• _Data_:
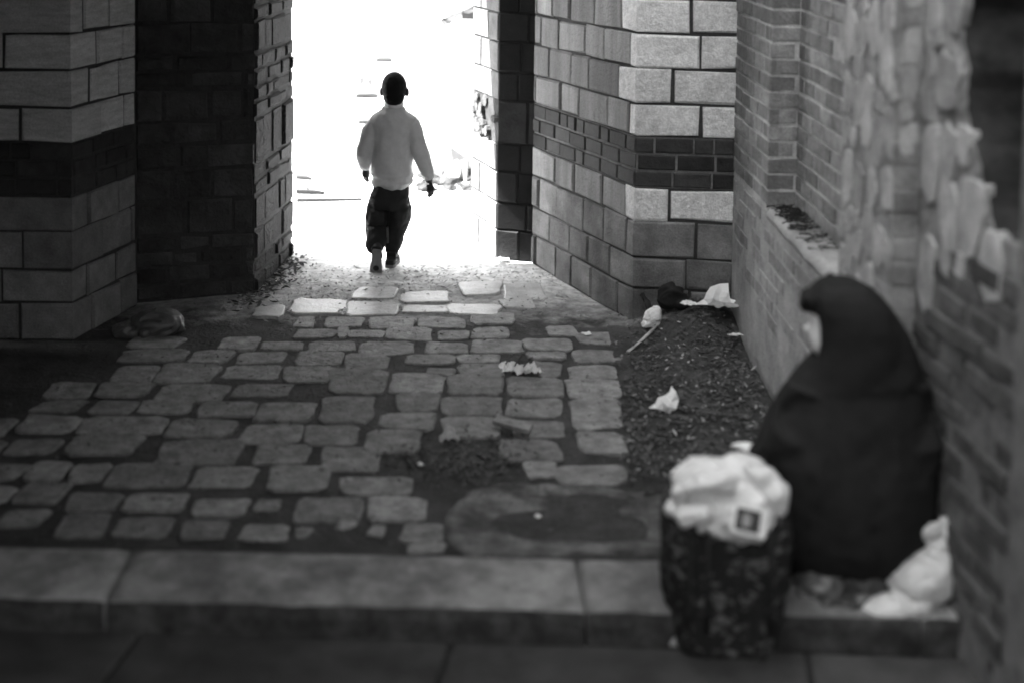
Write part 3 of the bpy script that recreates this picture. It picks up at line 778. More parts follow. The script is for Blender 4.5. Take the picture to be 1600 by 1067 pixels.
# ================================================================== PEOPLE
# ---- the boy walking away
B0 = U(606, 420); SB = FPX / B0.y
def bp(px, py, dy=0.0): return Vector((B0.x + (px - 606) / SB, B0.y + dy, (420 - py) / SB + dy * 0.0))
boy = thing('person', 'child in pale knitted sweater and dark trousers walking away through the gateway', 'person', tuple(B0))
mb = MB()
hc = bp(614.5, 133)
mb.add(*ball_geo(hc, (.081, .096, .105)))                                   # skull
mb.add(*ball_geo(hc + Vector((0, .035, -.045)), (.062, .062, .075)))       # jaw and face
mb.add(*tube_geo([hc + Vector((0, .10, -.02)), hc + Vector((0, .118, -.042)), hc + Vector((0, .09, -.05))], [.008, .014, .012], 8))   # nose
mb.add(*tube_geo([hc + Vector((-.02, .092, -.078)), hc + Vector((.02, .092, -.078))], [.009, .009], 8))                                # mouth
mb.add(*tube_geo([hc + Vector((0, -.01, -.06)), bp(614, 160, .0), bp(614, 172)], [.048, .046, .06]))                                    # neck
for s in (-1, 1):
    e = hc + Vector((s * .086, .006, -.022)); mb.add(*ball_geo(e, (.012, .022, .03)))
torso = [(bp(612, 174), .06, .05), (bp(612, 182), .10, .07), (bp(612, 205), .10, .075), (bp(612, 250), .11, .08), (bp(610, 290), .115, .085), (bp(607, 312), .115, .09)]
mb.add(*slices_geo([(c.x, c.y, c.z, a, b) for c, a, b in reversed(torso)]))
LA = [bp(586, 184), bp(571, 232, -.02), bp(569, 262, .06)]; RA = [bp(640, 184), bp(658, 232, -.03), bp(671, 279, -.02)]
for A, s in ((LA, -1), (RA, 1)):
    mb.add(*tube_geo(A, [.032, .030, .024]))
    w = A[2]; d = (A[2] - A[1]).normalized(); d = (d + Vector((0, .15, -1.1))).normalized()
    palm = w + d * .045
    mb.add(*tube_geo([w, w + d * .03, w + d * .07], [(.02, .015), (.026, .016), (.028, .013)], 10))
    sx = Vector((s * .6, .8, 0))
    for k, ln in enumerate((.036, .044, .040, .030)):
        o = (k - 1.5) * .0158; b_ = w + d * .066 + sx * o
        c1 = b_ + d * ln * .5; c2 = c1 + (d + Vector((-s * .45, 0, 0))).normalized() * ln * .5
        mb.add(*tube_geo([b_, c1, c2], [.0105, .010, .009], 8))
    tb = w + d * .02 + sx * .02; mb.add(*tube_geo([tb, tb + (d + sx * .9).normalized() * .025, tb + (d + sx * .5).normalized() * .048], [.010, .009, .007], 8))
hipL, hipR = bp(592, 310), bp(625, 310)
kneeL, ankL = bp(587, 356, .05), bp(591, 383, -.13)
kneeR, ankR = bp(620, 355, .03), bp(612, 400, .0)
mb.add(*tube_geo([hipL, kneeL, ankL], [.07, .05, .035])); mb.add(*tube_geo([hipR, kneeR, ankR], [.07, .05, .035]))
fused('body', mb, 'skin_dark', boy, .005, 3)
mb = MB(); mb.add(*ball_geo(hc + Vector((0, -.008, .012)), (.0845, .099, .104), 18, 12))
mb.add(*ball_geo(hc + Vector((0, -.025, -.045)), (.072, .07, .07), 14, 9)); mb.add(*tube_geo([hc + Vector((0, -.03, -.06)), hc + Vector((0, -.03, -.10))], [.056, .046], 12))
fused('hair', mb, 'hair', boy, .006, 2, lambda v, n: .003 * noise.noise(v * 90))
# sweater
mb = MB()
sw = [(bp(612, 289), .122, .096), (bp(612, 284), .132, .105), (bp(612, 270), .138, .11), (bp(612, 250), .132, .106), (bp(612, 225), .125, .10), (bp(612, 200), .14, .102), (bp(612, 187), .158, .10), (bp(613, 179), .15, .088), (bp(613.5, 171), .105, .074), (bp(614, 164), .062, .062)]
mb.add(*slices_geo([(c.x, c.y, c.z, a, b) for c, a, b in sw], 24))
mb.add(*slices_geo([(c.x, c.y, c.z, a, b) for c, a, b in ((bp(614, 170), .072, .07), (bp(614.5, 165), .076, .074), (bp(614.5, 161), .072, .07))], 20))
mb.add(*tube_geo([bp(598, 184), bp(583, 192), bp(577, 201), bp(573, 215, -.01), bp(568, 236, -.02), bp(568, 252, .03), bp(568, 261, .055)], [.05, .058, .060, .055, .052, .044, .034], 14))
mb.add(*tube_geo([bp(628, 184), bp(643, 192), bp(648, 201), bp(652, 213, -.01), bp(659, 236, -.03), bp(666, 258, -.03), bp(671, 276, -.02)], [.05, .058, .060, .056, .054, .046, .034], 14))
def knit_folds(v, n):
    q = v - B0
    f = .013 * (1 - 2.4 * abs(noise.noise(Vector((q.x * 7 + q.z * 3, q.y * 7, q.z * 7 - q.x * 2))))) * .6 + .008 * noise.noise(Vector((q.x * 9, q.y * 9, q.z * 5))) + .005 * noise.noise(Vector((q.x * 22, q.y * 22, q.z * 14)))
    if q.z < .66: f += .004 * math.sin(q.z * 120)
    return f
fused('sweater', mb, 'knit', boy, .007, 4, knit_folds)
mb = MB(); mb.add(*slices_geo([(c.x, c.y, c.z, a, b) for c, a, b in ((bp(614, 164), .064, .066), (bp(614, 156), .063, .065), (bp(614, 152), .060, .062))], 18))
mb.obj('shirt_collar', 'paper', boy, True)
# trousers
mb = MB()
mb.add(*slices_geo([(c.x, c.y, c.z, a, b) for c, a, b in ((bp(607, 322), .128, .10), (bp(607, 312), .135, .108), (bp(609, 300), .13, .105), (bp(611, 284), .118, .095))], 22))
mb.add(*tube_geo([bp(593, 302), bp(590, 322, .01), bp(588, 340, .03), bp(587, 356, .055), bp(587, 368, -.01), bp(588, 378, -.07), bp(590, 384, -.10)], [(.075, .095), (.076, .098), (.076, .09), .074, .075, .066, .054], 16))
mb.add(*tube_geo([bp(623, 302), bp(624, 322, .01), bp(623, 340, .02), bp(619, 358, .03), bp(615, 380, .015), bp(612, 396, 0)], [(.073, .095), (.074, .098), (.072, .085), .066, .057, .048], 16))
def cloth_folds(v, n):
    q = v - B0
    return .012 * noise.noise(Vector((q.x * 14, q.y * 14, q.z * 7))) + .006 * noise.noise(q * 30)
tr = fused('trousers', mb, 'trousers', boy, .007, 14, cloth_folds)
mb = MB(); mb.add(*tube_geo([bp(606, 352, -.045), bp(606.5, 376, -.035)], [(.008, .02), (.008, .02)], 8)); tag(mb.obj('trouser_stripe', 'trouser_panel', boy, True), 'pale strip down the trouser leg')
mb = MB(); mb.add(*ball_geo(bp(581, 357, -.03), (.032, .02, .022))); tag(mb.obj('trouser_patch', 'trouser_panel', boy, True), 'pale patch behind the left knee')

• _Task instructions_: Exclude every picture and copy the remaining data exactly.

• _Response to the task_:
Write part 3 of the bpy script that recreates this picture. It picks up at line 778. More parts follow. The script is for Blender 4.5. Take the picture to be 1600 by 1067 pixels.
# ================================================================== PEOPLE
# ---- the boy walking away
B0 = U(606, 420); SB = FPX / B0.y
def bp(px, py, dy=0.0): return Vector((B0.x + (px - 606) / SB, B0.y + dy, (420 - py) / SB + dy * 0.0))
boy = thing('person', 'child in pale knitted sweater and dark trousers walking away through the gateway', 'person', tuple(B0))
mb = MB()
hc = bp(614.5, 133)
mb.add(*ball_geo(hc, (.081, .096, .105)))                                   # skull
mb.add(*ball_geo(hc + Vector((0, .035, -.045)), (.062, .062, .075)))       # jaw and face
mb.add(*tube_geo([hc + Vector((0, .10, -.02)), hc + Vector((0, .118, -.042)), hc + Vector((0, .09, -.05))], [.008, .014, .012], 8))   # nose
mb.add(*tube_geo([hc + Vector((-.02, .092, -.078)), hc + Vector((.02, .092, -.078))], [.009, .009], 8))                                # mouth
mb.add(*tube_geo([hc + Vector((0, -.01, -.06)), bp(614, 160, .0), bp(614, 172)], [.048, .046, .06]))                                    # neck
for s in (-1, 1):
    e = hc + Vector((s * .086, .006, -.022)); mb.add(*ball_geo(e, (.012, .022, .03)))
torso = [(bp(612, 174), .06, .05), (bp(612, 182), .10, .07), (bp(612, 205), .10, .075), (bp(612, 250), .11, .08), (bp(610, 290), .115, .085), (bp(607, 312), .115, .09)]
mb.add(*slices_geo([(c.x, c.y, c.z, a, b) for c, a, b in reversed(torso)]))
LA = [bp(586, 184), bp(571, 232, -.02), bp(569, 262, .06)]; RA = [bp(640, 184), bp(658, 232, -.03), bp(671, 279, -.02)]
for A, s in ((LA, -1), (RA, 1)):
    mb.add(*tube_geo(A, [.032, .030, .024]))
    w = A[2]; d = (A[2] - A[1]).normalized(); d = (d + Vector((0, .15, -1.1))).normalized()
    palm = w + d * .045
    mb.add(*tube_geo([w, w + d * .03, w + d * .07], [(.02, .015), (.026, .016), (.028, .013)], 10))
    sx = Vector((s * .6, .8, 0))
    for k, ln in enumerate((.036, .044, .040, .030)):
        o = (k - 1.5) * .0158; b_ = w + d * .066 + sx * o
        c1 = b_ + d * ln * .5; c2 = c1 + (d + Vector((-s * .45, 0, 0))).normalized() * ln * .5
        mb.add(*tube_geo([b_, c1, c2], [.0105, .010, .009], 8))
    tb = w + d * .02 + sx * .02; mb.add(*tube_geo([tb, tb + (d + sx * .9).normalized() * .025, tb + (d + sx * .5).normalized() * .048], [.010, .009, .007], 8))
hipL, hipR = bp(592, 310), bp(625, 310)
kneeL, ankL = bp(587, 356, .05), bp(591, 383, -.13)
kneeR, ankR = bp(620, 355, .03), bp(612, 400, .0)
mb.add(*tube_geo([hipL, kneeL, ankL], [.07, .05, .035])); mb.add(*tube_geo([hipR, kneeR, ankR], [.07, .05, .035]))
fused('body', mb, 'skin_dark', boy, .005, 3)
mb = MB(); mb.add(*ball_geo(hc + Vector((0, -.008, .012)), (.0845, .099, .104), 18, 12))
mb.add(*ball_geo(hc + Vector((0, -.025, -.045)), (.072, .07, .07), 14, 9)); mb.add(*tube_geo([hc + Vector((0, -.03, -.06)), hc + Vector((0, -.03, -.10))], [.056, .046], 12))
fused('hair', mb, 'hair', boy, .006, 2, lambda v, n: .003 * noise.noise(v * 90))
# sweater
mb = MB()
sw = [(bp(612, 289), .122, .096), (bp(612, 284), .132, .105), (bp(612, 270), .138, .11), (bp(612, 250), .132, .106), (bp(612, 225), .125, .10), (bp(612, 200), .14, .102), (bp(612, 187), .158, .10), (bp(613, 179), .15, .088), (bp(613.5, 171), .105, .074), (bp(614, 164), .062, .062)]
mb.add(*slices_geo([(c.x, c.y, c.z, a, b) for c, a, b in sw], 24))
mb.add(*slices_geo([(c.x, c.y, c.z, a, b) for c, a, b in ((bp(614, 170), .072, .07), (bp(614.5, 165), .076, .074), (bp(614.5, 161), .072, .07))], 20))
mb.add(*tube_geo([bp(598, 184), bp(583, 192), bp(577, 201), bp(573, 215, -.01), bp(568, 236, -.02), bp(568, 252, .03), bp(568, 261, .055)], [.05, .058, .060, .055, .052, .044, .034], 14))
mb.add(*tube_geo([bp(628, 184), bp(643, 192), bp(648, 201), bp(652, 213, -.01), bp(659, 236, -.03), bp(666, 258, -.03), bp(671, 276, -.02)], [.05, .058, .060, .056, .054, .046, .034], 14))
def knit_folds(v, n):
    q = v - B0
    f = .013 * (1 - 2.4 * abs(noise.noise(Vector((q.x * 7 + q.z * 3, q.y * 7, q.z * 7 - q.x * 2))))) * .6 + .008 * noise.noise(Vector((q.x * 9, q.y * 9, q.z * 5))) + .005 * noise.noise(Vector((q.x * 22, q.y * 22, q.z * 14)))
    if q.z < .66: f += .004 * math.sin(q.z * 120)
    return f
fused('sweater', mb, 'knit', boy, .007, 4, knit_folds)
mb = MB(); mb.add(*slices_geo([(c.x, c.y, c.z, a, b) for c, a, b in ((bp(614, 164), .064, .066), (bp(614, 156), .063, .065), (bp(614, 152), .060, .062))], 18))
mb.obj('shirt_collar', 'paper', boy, True)
# trousers
mb = MB()
mb.add(*slices_geo([(c.x, c.y, c.z, a, b) for c, a, b in ((bp(607, 322), .128, .10), (bp(607, 312), .135, .108), (bp(609, 300), .13, .105), (bp(611, 284), .118, .095))], 22))
mb.add(*tube_geo([bp(593, 302), bp(590, 322, .01), bp(588, 340, .03), bp(587, 356, .055), bp(587, 368, -.01), bp(588, 378, -.07), bp(590, 384, -.10)], [(.075, .095), (.076, .098), (.076, .09), .074, .075, .066, .054], 16))
mb.add(*tube_geo([bp(623, 302), bp(624, 322, .01), bp(623, 340, .02), bp(619, 358, .03), bp(615, 380, .015), bp(612, 396, 0)], [(.073, .095), (.074, .098), (.072, .085), .066, .057, .048], 16))
def cloth_folds(v, n):
    q = v - B0
    return .012 * noise.noise(Vector((q.x * 14, q.y * 14, q.z * 7))) + .006 * noise.noise(q * 30)
tr = fused('trousers', mb, 'trousers', boy, .007, 14, cloth_folds)
mb = MB(); mb.add(*tube_geo([bp(606, 352, -.045), bp(606.5, 376, -.035)], [(.008, .02), (.008, .02)], 8)); tag(mb.obj('trouser_stripe', 'trouser_panel', boy, True), 'pale strip down the trouser leg')
mb = MB(); mb.add(*ball_geo(bp(581, 357, -.03), (.032, .02, .022))); tag(mb.obj('trouser_patch', 'trouser_panel', boy, True), 'pale patch behind the left knee')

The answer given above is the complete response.